Review: Rainbow Grave ‘No You’

How do you criticize misanthropy if everyone in the world actually deserves to be hated? So begs the question when listening to Rainbow Grave’s 6 track sludge punk debut No You – worthiness of human life aside, the Birmingham quartet, led by vocalist Nicholas Bullen (founding member of Napalm Death and co-founder of 90s industrial dubstep act Scorn), set out to prove why living in a perpetual state of blissful ignorance about the terminal condition of the world and life in general is a far worse fate than just putting a bullet in your head. To hell with anti-establishment and simply stamp a target on everyone’s back and be done with it. This brand of addictive nihilistic sociopathy doesn’t just form in a vacuum – it takes years of momentum to gain the strength to take blistering form.

Rainbow Grave ‘No You’

With a lineup including John Pickering (formerly of Cain, Doom, Police Bastards, among others) on guitars, Nathan Warner (Bee Stung Lips) on bass, and James Commander on drums, the band often relies on a foundation of improvisation, taking one driving riff or rhythm and pounding it into your skull like the blunt end of a rusty blade; discordant drones and abrasive feedback play well with Bullen’s vocal spew – lyrics synonymous with disgust and resignation to the nth degree align for some pretty blunt assertions – “…I hate your face” caps off a long list of hated things on album opener Ten Million Tons Of Shit. Bullen says the track isn’t about anyone in particular but you can’t help but think he’s lumped the entire modern world’s population into one cesspool as the reason for his negativity and the target for his (and the group’s) angst.

discordant drones and abrasive feedback play well with Bullen’s vocal spew – lyrics synonymous with disgust and resignation to the nth degree…

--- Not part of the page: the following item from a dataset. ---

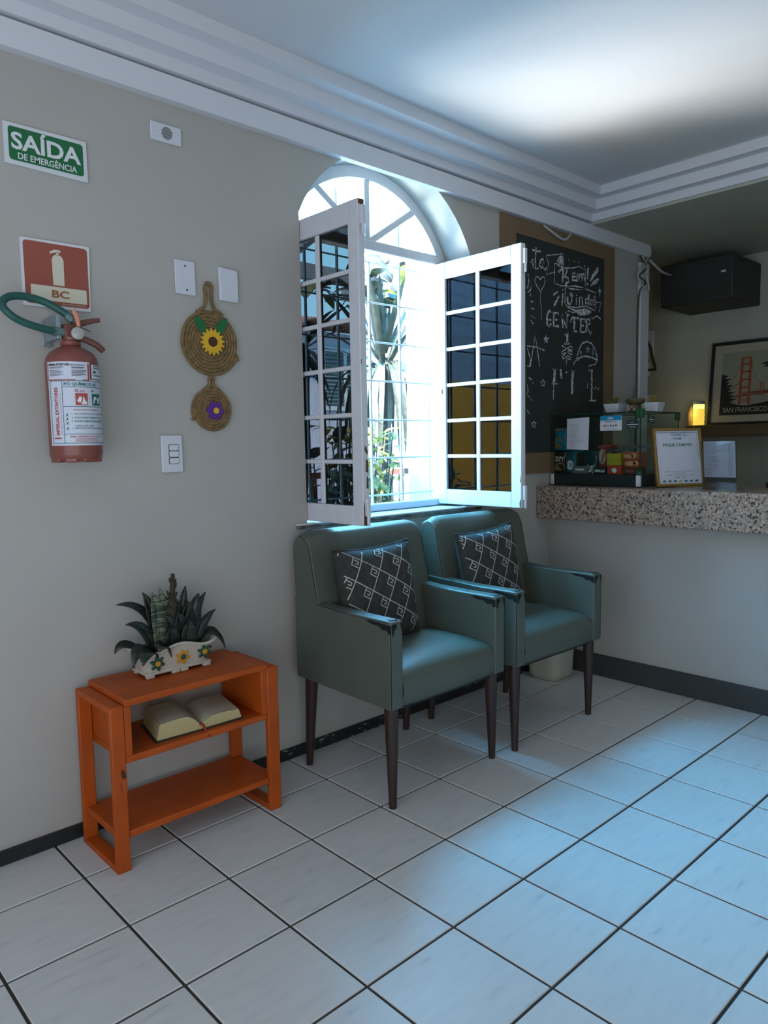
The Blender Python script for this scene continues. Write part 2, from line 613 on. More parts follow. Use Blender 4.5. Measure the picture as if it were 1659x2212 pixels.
# baseboards
bb = MB().box(-9, 9.94, .775, .82, 0, .15)
bo = struct(bb.build('baseboard_left', BASEB, bevel=.01))
chip = Print(wallfn(.775), .004)
rnd = random.Random(3)
for x0, x1, k in ((3.25, 6.3, 26), (6.5, 9.6, 18)):
    for q in range(k):
        x = rnd.uniform(x0, x1); z = rnd.choice((rnd.uniform(.11, .15), rnd.uniform(.0, .03), rnd.uniform(.02, .12)))
        l = rnd.uniform(.02, .12); h = rnd.uniform(.004, .018)
        chip.pg([(x, z), (x+l*.5, z-h*.6), (x+l, z+h*.3), (x+l*.7, z+h), (x+l*.2, z+h*.8)])
chip.put('paint_chip', M('bare_plaster', '#8d8c84', rough=.9), bo)
struct(MB().box(9.94, 10.0, -13, .775, 0, .38).build('baseboard_right', M('reception_baseboard', '#3b3d3c', rough=.6), bevel=.01))
struct(MB().box(10, 10.28, -13, .82, 0, 2.9).build('wall_right', WALL, smooth=False))

# ------------------------------------------------------------------ window_1: frame, fanlight, sill, two open casements
win = bpy.data.objects.new('window_1', None); COL.objects.link(win)
win.location = Vector((CX, 1.42, 3.12))*T; ORG['window_1'] = Vector((CX, 1.42, 3.12)); win['kind'] = 'structure'
Y0, Y1 = 1.35, 1.50
outer = arch_pts(HW - .004, ZS, ZC, RA - .004)
inner = arch_pts(1.50, 7.15, ZC, 1.69)
def arched(mb, out, inn, zb_out, zb_in, y0, y1):
    A = [(out[0][0], zb_out)] + out + [(out[-1][0], zb_out)]
    B = [(inn[0][0], zb_in)] + inn + [(inn[-1][0], zb_in)]
    m = len(A)
    vs = []
    for y in (y0, y1):
        vs += [(x, y, z) for x, z in A] + [(x, y, z) for x, z in B]
    fs = []
    for i in range(m-1):
        fs += [(i, i+1, m+i+1, m+i), (2*m+i, 3*m+i, 3*m+i+1, 2*m+i+1), (i, 2*m+i, 2*m+i+1, i+1), (m+i, m+i+1, 3*m+i+1, 3*m+i)]
    mb.add(vs, fs)
fr = MB()
arched(fr, outer, inner, 3.12, 3.12, Y0, Y1)
fr.build('window_frame', WOODW, win, angle=30)
MB().box(CX-1.52, CX+1.52, Y0-.02, Y1, 3.12, 3.23).build('bottom_rail', WOODW, win, bevel=.015)
MB().box(CX-1.54, CX+1.54, Y0-.03, Y1, 7.03, 7.18).build('transom', WOODW, win, bevel=.02)
for a in (33, 90, 147):
    a = math.radians(a)
    p = Vector((CX, 1.42, 7.14))
    L = 1.69 + .0
    q = p + Vector((math.cos(a), 0, math.sin(a)))*(.95 if a == PI/2 else 1.17)
    if abs(a - PI/2) < .01: q = Vector((CX, 1.42, 8.06))
    MB().bar(p, q, .1, .1, up=(0, 1, 0)).build('glazing_bar', WOODW, win, bevel=.012)
CLEAR = glass('clear_pane', (.9, .96, .97), .03)
for a, b in ((3, 31), (36, 86), (94, 144), (149, 177)):
    pts = [(CX + .09*math.cos(math.radians((a+b)/2)), 7.19)]
    for k in range(9):
        t = math.radians(a + (b-a)*k/8)
        d = Vector((math.cos(t), math.sin(t)))
        # distance from the fan centre to the arch
        oz = 7.16 - ZC
        bq = oz*d.y
        L = -bq + math.sqrt(bq*bq - oz*oz + 1.70**2)
        pts.append((CX + d.x*L, max(7.185, 7.16 + d.y*L)))
    MB().prism(pts, lambda u, v, h: Vector((u, 1.42+h, v)), 0, .012).build('pane', CLEAR, win, smooth=False)
# sill: light painted board over a dark worn stone edge
STONE = M('worn_sill_paint', '#8b8881', rough=.8, scale=22, col2='#4c463f', bump=.5, bscale=40)
MB().box(4.24, 8.0, .75, .815, 3.055, 3.10).build('sill_edge', STONE, win, bevel=.02)
MB().box(4.435, 7.805, .82, 1.72, 3.035, 3.11).box(4.24, 8.0, .74, .82, 3.10, 3.125).build('window_sill', WOODW, win, bevel=.008)

SMOKE = glass('smoked_pane', (.135, .125, .118), .010)
CHIP = M('bare_wood', '#5b3f28', rough=.9, var=.3, scale=30)
def casement(x0, x1, yh, yf, side):
    """leaf hinged at y = yh, swung into the room so that it ends at y = yf"""
    z0, z1 = 3.15, 7.04
    st, tr, brl, mu = .19, .26, .24, .055
    ya, yb = yf, yh
    m = MB()
    m.box(x0, x1, ya, ya+st, z0, z1); m.box(x0, x1, yb-st, yb, z0, z1)
    m.box(x0+.002, x1-.002, ya+st, yb-st, z0, z0+brl); m.box(x0+.002, x1-.002, ya+st, yb-st, z1-tr, z1)
    ym = (ya+yb)/2
    xm0, xm1 = x0+.02, x1-.02
    m.box(xm0, xm1, ym-mu/2-.01, ym+mu/2+.01, z0+brl, z1-tr)
    rows = 6
    ph = (z1-tr-z0-brl - (rows-1)*mu)/rows
    for k in range(1, rows):
        z = z0+brl + k*ph + (k-1)*mu
        m.box(xm0, xm1, ya+st, ym-mu/2-.01, z, z+mu); m.box(xm0, xm1, ym+mu/2+.01, yb-st, z, z+mu)
    leaf = m.build('casement', WOODW, win, bevel=.012, label='%s casement of white painted wood with twelve smoked panes' % side)
    xc = (x0+x1)/2
    for k in range(rows):
        z = z0+brl + k*(ph+mu)
        for a, b in ((ya+st, ym-mu/2-.01), (ym+mu/2+.01, yb-st)):
            MB().box(xc-.008, xc+.008, a-.01, b+.01, z-.01, z+ph+.01).build('pane', SMOKE, leaf, smooth=False)
    # iron pins at the free edge, hinges at the frame
    for zz in (z0+.12, z1-.3):
        MB().box(xc-.03, xc+.03, ya-.05, ya+.0, zz, zz+.22).tube([(xc, ya-.035, zz-.12), (xc, ya-.035, zz+.05)], .022, 8).build('bolt', WOODW, leaf, bevel=.008)
    for zz in (z0+.5, z1-.7):
        MB().tube([(xc, yb+.012, zz), (xc, yb+.012, zz+.28)], .022, 8).build('hinge', WOODW, leaf)
    return leaf
lf = casement(4.445, 4.55, 1.335, -.30, 'left')
rf = casement(7.56, 7.665, 1.335, -.36, 'right')
p = Print(lambda u, v, h: Vector((u, -.30-h, v)), .004)
p.pg([(4.45, 3.16), (4.52, 3.155), (4.548, 3.2), (4.545, 3.36), (4.51, 3.33), (4.5, 3.40), (4.47, 3.37), (4.45, 3.48)])
p.pg([(4.50, 3.62), (4.53, 3.6), (4.535, 3.74), (4.51, 3.76)]); p.pg([(4.49, 3.82), (4.53, 3.80), (4.535, 3.95), (4.50, 3.97)])
p.pg([(4.48, 4.08), (4.52, 4.02), (4.53, 4.06), (4.49, 4.14)]); p.pg([(4.452, 6.98), (4.54, 6.95), (4.545, 7.03), (4.455, 7.035)])
p.pg([(4.452, 5.12), (4.462, 5.10), (4.462, 5.16), (4.452, 5.17)])
p.put('paint_chip', CHIP, lf)
p = Print(lambda u, v, h: Vector((7.56-h, u, v)), .004)
p.pg([(-.355, 3.17), (-.33, 3.16), (-.325, 3.23), (-.35, 3.3)]); p.pg([(-.355, 3.55), (-.335, 3.53), (-.34, 3.66)]); p.pg([(1.2, 4.95), (1.24, 4.94), (1.235, 5.03), (1.2, 5.02)])
p.put('paint_chip', CHIP, rf)

# security grille of thin white bars outside the frame
gr = thing('security_grille', 'white iron security grille of thin crossed bars outside the arched window', 'grille', (CX, 1.62, 3.12))
IRON = M('white_iron', '#d2d6dc', rough=.45)
for k, x in enumerate((4.50, 5.11, 5.71, 6.34, 6.99, 7.66)):
    MB().tube([(x, 1.62, 3.12), (x, 1.62, 7.9 if abs(x-CX) < 1 else 7.2)], .024 if k < 5 else .015, 6).build('bar', IRON, gr)
for z in (6.94, 6.335, 5.737, 5.14, 4.53, 3.93, 3.34):
    MB().tube([(4.44, 1.60, z), (7.80, 1.60, z)], .014, 6).build('rod', IRON, gr)

# ================================================================== OUTSIDE THE WINDOW
struct(MB().box(-30, 40, 1.72, 40, -.6, -.3).build('ground', M('garden_paving', '#b4aea6', rough=1, var=.3, scale=4), smooth=False))
struct(MB().box(8.6, 9.2, 1.72, 3.07, -.3, 9.2).build('wall_porch', M('white_render', '#e2e4e4', rough=.9, var=.03, scale=3), smooth=False))
yw = MB().box(-12, 2.6, 7.0, 7.5, -.3, 5.9)
struct(MB().box(-12, 2.6, 7.1, 7.5, 5.9, 12).build('pane_reflection_wall', M('reflection_blue_grey', '#64839f', rough=.8, var=.25, scale=6, stretch=(.2, 1, 4)), smooth=False))  # added wall: its blue-grey darkens the reflection in the right casement panes
struct(yw.build('wall_garden', M('yellow_render', '#a87f28', rough=.9, var=.06, scale=3), smooth=False))

# neighbouring house with a louvred window
nh = thing('neighbour_house', 'pale lilac house across the garden with a louvred window and clay roof edge', 'house', (20, 14, -.3))
MB().box(8, 34, 13, 20, -.3, 8.0).build('wall', M('lilac_render', '#c3c6dc', rough=.9, var=.03, scale=2), nh, smooth=False)
lw = MB().box(14.35, 16.45, 12.9, 13, 5.35, 5.5).box(14.35, 16.45, 12.9, 13, 7.35, 7.5).box(14.35, 14.5, 12.9, 13, 5.5, 7.35).box(16.3, 16.45, 12.9, 13, 5.5, 7.35).box(15.33, 15.47, 12.9, 13, 5.5, 7.35)
wnd = lw.build('window', M('pale_blue_paint', '#c9d6dd', rough=.6), nh, smooth=False)
for k in range(14):
    z = 5.55 + k*.13
    for xa, xb in ((14.5, 15.33), (15.47, 16.3)):
        MB().obox(((xa+xb)/2, 12.95, z), ((xb-xa)/2, 0, 0), (0, .05, -.04), (0, .006, .008)).build('slat', M('louvre_grey', '#6f8b90', rough=.6), wnd, smooth=False)
CLAY = M('clay_tile', '#8c6a5c', rough=.8, var=.15, scale=10)
for k in range(18):
    x = 9 + k*1.2
    MB().grid(lambda a, b, x=x: Vector((x + .6*math.cos(PI*a), 12.4 + 4*b, 8.0 + .7*b + .3*math.sin(PI*a))), 8, 2).build('roof_tile', CLAY, nh, solid=.08)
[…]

But the deeper twist to this story is the ‘disappointment’ that follows any grand let-down. Hatred, from the band’s perspective, is only the beginning; hatred without hope for recourse or recovery creates a kind of existential agony that’s uncomfortable for most people to deal with. The darkly humorous mid-tempo rocker Brain Sick and Year Zero, in its plodding psych jazz dissonance, talk of manipulation of the weak minded, snuffed childhood dreams and meaningless futures – Bullen’s viewpoint on life’s spoiled rewards was just a seed during his teenage years penning lyrics for Napalm Death’s Scum, and similar to the requisite oppositional defiance that forms the behavioural foundation for antisocial personality types, the unbridled, anarchical punk detonations from his earlier days were just a beacon of what was to come. Ironically, challenging the status quo suggests an ultimate desire for change – a hope for something better; Rainbow Grave adopts a more seasoned perspective, graduating to the next stage of grief – acceptance that our future is dead.